Average 30-year home mortgage rates have risen from less than 3% in 2021 to more than 7% as home prices continue to increase. The nationwide median price of single-family homes and condos is up 2% from the second quarter to a record $351,250.

ATTOM determined affordability for average wage earners by calculating the amount of income needed to meet major monthly homeownership expenses, including mortgage payments, property taxes and insurance, on a median-priced single-family home assuming a 20% down payment and a 28% maximum debt-to-income ratio.

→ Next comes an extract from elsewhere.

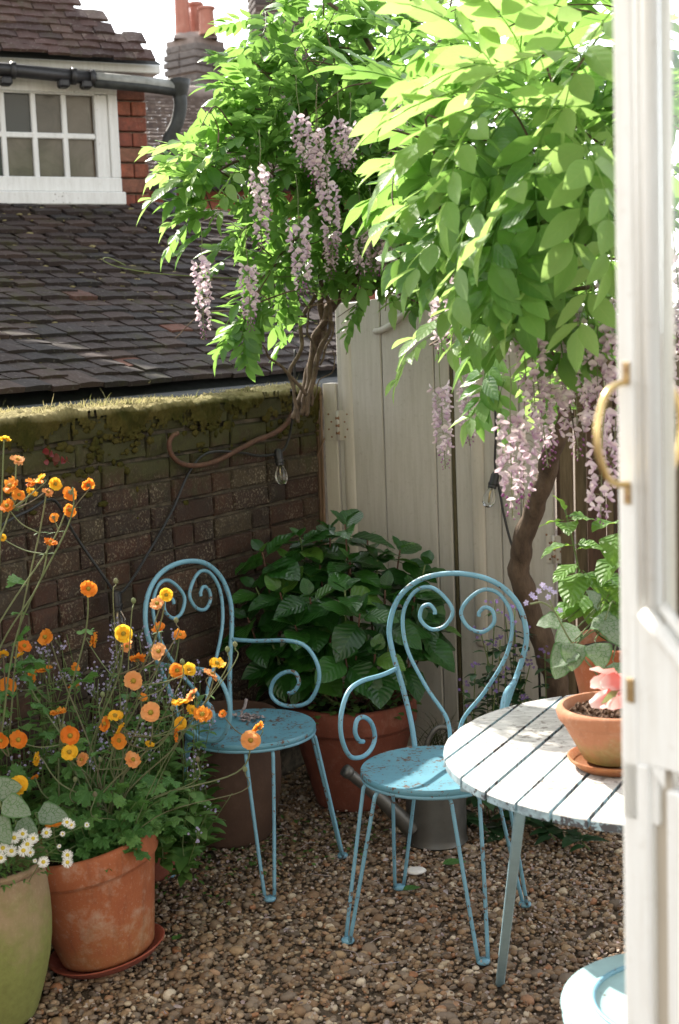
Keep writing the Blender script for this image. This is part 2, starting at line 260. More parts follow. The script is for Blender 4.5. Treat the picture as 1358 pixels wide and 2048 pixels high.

Counties with the largest populations that are unaffordable are Los Angeles County; Cook County, which includes Chicago; Maricopa County, which includes Phoenix; San Diego County; and Orange County outside of Los Angeles.

The most populous counties where major expenses on median priced homes are still affordable are Harris County, which includes Houston, Texas; Wayne County, which includes Detroit; Philadelphia County; Cuyahoga County, which includes Cleveland; and Allegheny County, which includes Pittsburgh.

The typical $2,053 cost of mortgage payments, homeowners insurance, mortgage insurance and property taxes nationwide exceeds $2,000 for the first time, now consuming 34.6% of the average national wage of $74,214. That's up 32.3% from the second quarter and 28.4% higher than the third quarter of last year.

"While lenders often push the 28% rule, especially if buyers have lots of financial resources outside of wages, we now are seeing full three-quarters of markets around the country pushing the basic lending benchmark," Barber said.